Posted by: BDM | June 10, 2009 at 10:07 AM
Chris I don't like the negative tone coming from RPV. Question as a base person does this motivate you. Thats the only purpose I see. And to me the base people are already here and the people we need to go after IMHO get turned off by all the negative stuff.
I agree with you that all three know what issue mix to run on. I think we need to stay positive and provide clear alternatives and plans to move forward.

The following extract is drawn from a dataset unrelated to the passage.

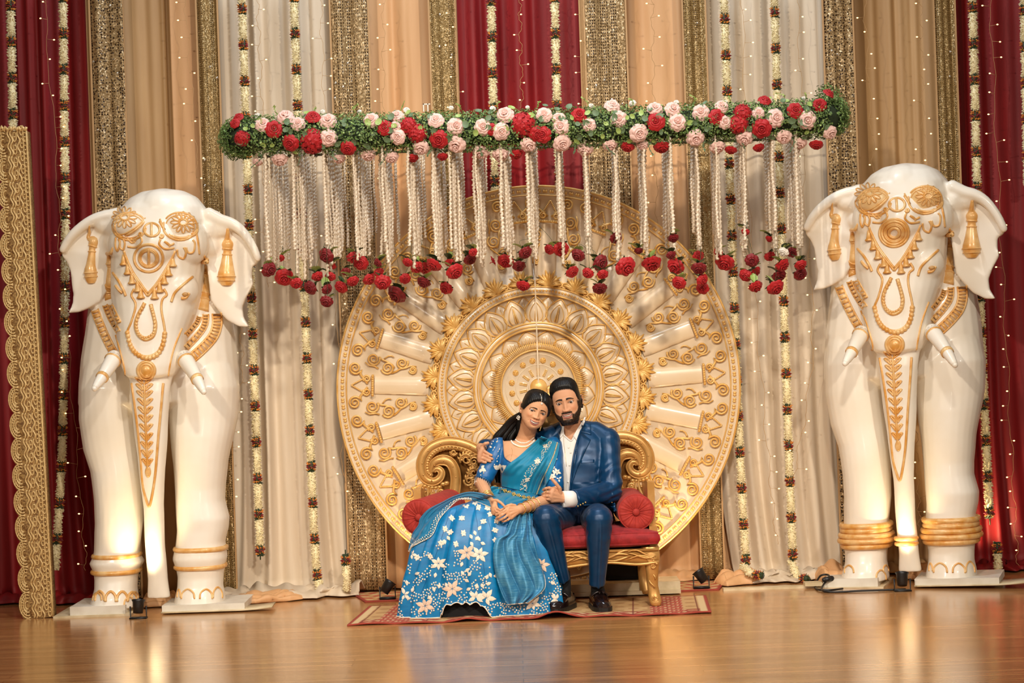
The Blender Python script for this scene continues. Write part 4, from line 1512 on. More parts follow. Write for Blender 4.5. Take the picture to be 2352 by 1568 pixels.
# seat frame
zt, xl_, xr_ = .325, -.575, .785
part('seat_base', Buf().box((xl_ + .03, 11.03, .26), (xr_ - .03, 11.62, .325)), GOLDD, sofa, smooth=False)
prof = []
for i in range(41):
    s = i / 40
    x = xl_ + .02 + (xr_ - xl_ - .04) * s
    prof.append((x, .262 - .034 * math.exp(-((s - .5) / .2) ** 2) - .022 * math.exp(-((abs(s - .5) - .42) / .09) ** 2)))
part('front_rail', Buf().prism([(xl_ + .02, .328), *[(x, z) for x, z in prof], (xr_ - .02, .328)], 11.0, 11.035), GOLD, sofa)
part('rail_bead', Buf().tube([(x, 10.995, z + .004) for x, z in prof], .008, 7), GOLD, sofa)
part('rail_bead', Buf().tube([(xl_ + .02, 10.996, .322), (xr_ - .02, 10.996, .322)], .007, 7), GOLD, sofa)
rl = Buf()
for sx in (-1, 1):
    for j, (x0, L) in enumerate(((.64, -.16), (.50, -.18), (.34, -.17), (.20, -.14), (.06, -.05))):
        for k, (dz, am) in enumerate(((.0, .014), (.012, .02), (-.012, .012))):
            pts = [(XM + sx * (x0 + L * t), 10.992, .292 + dz + am * math.sin(PI * t * 1.6 + k) * (1 if j % 2 else -1)) for t in np.linspace(0, 1, 10)]
            rl.tube(pts, [.002, .004, .006, .0065, .006, .0055, .005, .004, .003, .001], 6)
part('rail_carving', rl, GOLD, sofa, kind='stuff')
# legs
ref = W(1500, 1300, 11.02).x


def leg(x, y0, sx):
    b = Buf()
    R = []
    for z, dx, w, d, dy in ((.335, 0, .040, .040, 0), (.29, .002, .042, .044, -.012), (.24, .008, .034, .038, -.014), (.18, .008, .027, .030, -.006), (.12, .008, .025, .027, .004), (.07, .014, .027, .028, .0), (.035, .020, .028, .030, -.014), (.014, .022, .022, .026, -.02), (.0, .020, .016, .018, -.018)):
        R.append([Vector((x + sx * dx + w * 1.22 * math.copysign(abs(math.cos(a)) ** .8, math.cos(a)), y0 + dy + d * math.copysign(abs(math.sin(a)) ** .8, math.sin(a)), max(z, .0085))) for a in np.linspace(0, 2 * PI, 17)[:-1]])
    b.grid(R, True)
    b.f.append(tuple(range(8 * 16, 9 * 16)))
    o = part('leg', b, GOLD, sofa)
    if y0 < 11.2:
        c = Buf()
        for (cx, cz_, r, a0, tn) in ((.006, .272, .026, 2.2, 1.6), (.010, .232, .014, 0, -1.3), (.02, .05, .018, 2.0, 1.5)):
            c.tube([(x + sx * (cx + px), y0 - .052 + (.012 if cz_ < .1 else 0), cz_ + pz) for px, pz in spiral(0, 0, r, .004, a0, tn, 20)], [.0055 - .0025 * i / 20 for i in range(20)], 6)
        for k in range(3):
            c.tube([(x + sx * (.002 + .006 * k), y0 - .036 + .004 * k, .20 - .05 * k + .03 * t + .0) if 0 else (x + sx * (.016 * math.sin(t * 3 + k) + .006), y0 - .032 - .004 * math.cos(t * 3), .20 - .045 * k + .045 * t) for t in np.linspace(0, 1, 8)], [.002, .004, .006, .006, .006, .005, .004, .002], 6)
        for dz in (.262, .25, .245):
            c.ball((x + sx * (.014 + (.262 - dz)), y0 - .056, dz), .008, 8, 6)
        part('leg_carving', c, GOLD, o)


leg(ref - .012, 11.05, 1)
leg(2 * XM - ref + .012, 11.05, -1)
leg(ref - .03, 11.57, 1)
leg(2 * XM - ref + .03, 11.57, -1)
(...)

My fear is the RPV is still running the slash and burn campaigns they are used to and this strategy doesn't work and hasn't worked for several cycles.

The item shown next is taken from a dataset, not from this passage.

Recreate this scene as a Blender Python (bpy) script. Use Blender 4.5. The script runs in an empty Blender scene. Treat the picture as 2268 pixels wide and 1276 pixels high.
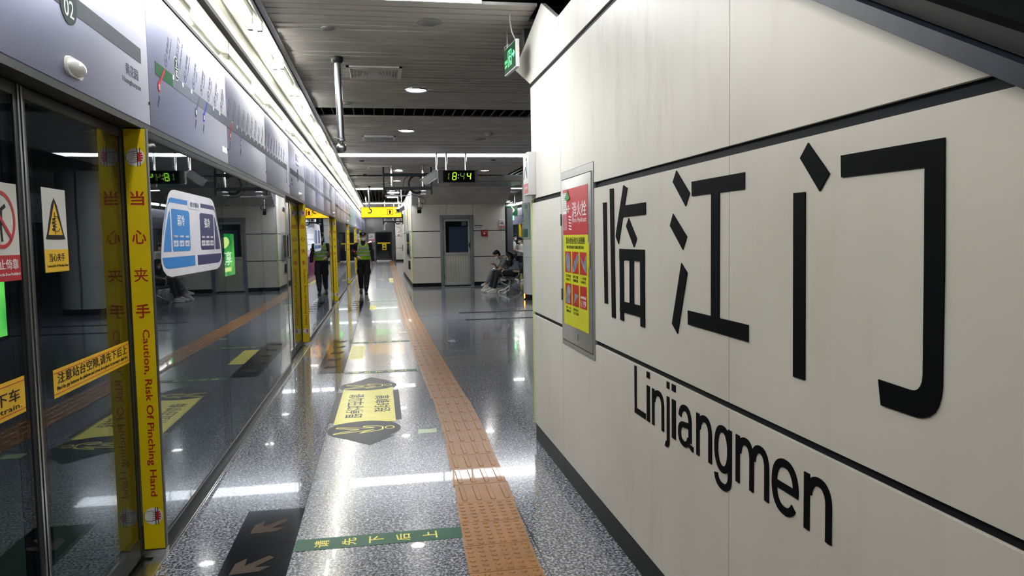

Posted by: novamiddleman | June 10, 2009 at 10:10 AM
The Party apparatus, e.g., RPV, is supposed to be the more "negative" prong of the campaign with "negative" being defined by calling the Democrats out on their record.
The Democrat Party does the same thing.
Both Parties do this so that they can draw a definitive contrast making their respective candidates' "positive" message the more attractive.
Voters tend to get alienated when candidates start getting involved with the attack aspect of their respective campaigns.
Posted by: 200 Grande | June 10, 2009 at 11:29 PM
Whats the point. The only people that care and read about RPV and DPV are partisans. They already have their minds made up. To me its all just a giant waste of time. Just like all the millions coming in form out of state groups. Imagine if that money was actually put towards something productive like say economic and job growth
Posted by: novamiddleman | June 11, 2009 at 10:07 AM
Except it is Democratic party organizations that ran negative ads against McDonnell during the Democratic primary season - that everyone saw in prime time local news - that set the tone. Dems didn't want McDonnell to slide while they slugged it out. So they had a surrogate swing at him. They should not be upset if, now that they have picked a candidate, the GOP swings back.
Posted by: Bruce | June 11, 2009 at 05:17 PM
The only candidate I do not like of the six is Cuccinelli. I vote R most of the time. Not this time. I narrowly choose McD over Deeds. I definitely choose Bolling over Wagner. I narrowly favor Shannon over Cuccinelli. From his stump speech at the convention in Richmond, I think Cuccinelli is good at stirring up zeal, but he doesn't seem clear on what an AG does. Shannon seems to have more relevant experience. Cuccinelli would convince me he was good for the job if he would talk about the job and not about things that are outside the scope of the AG job.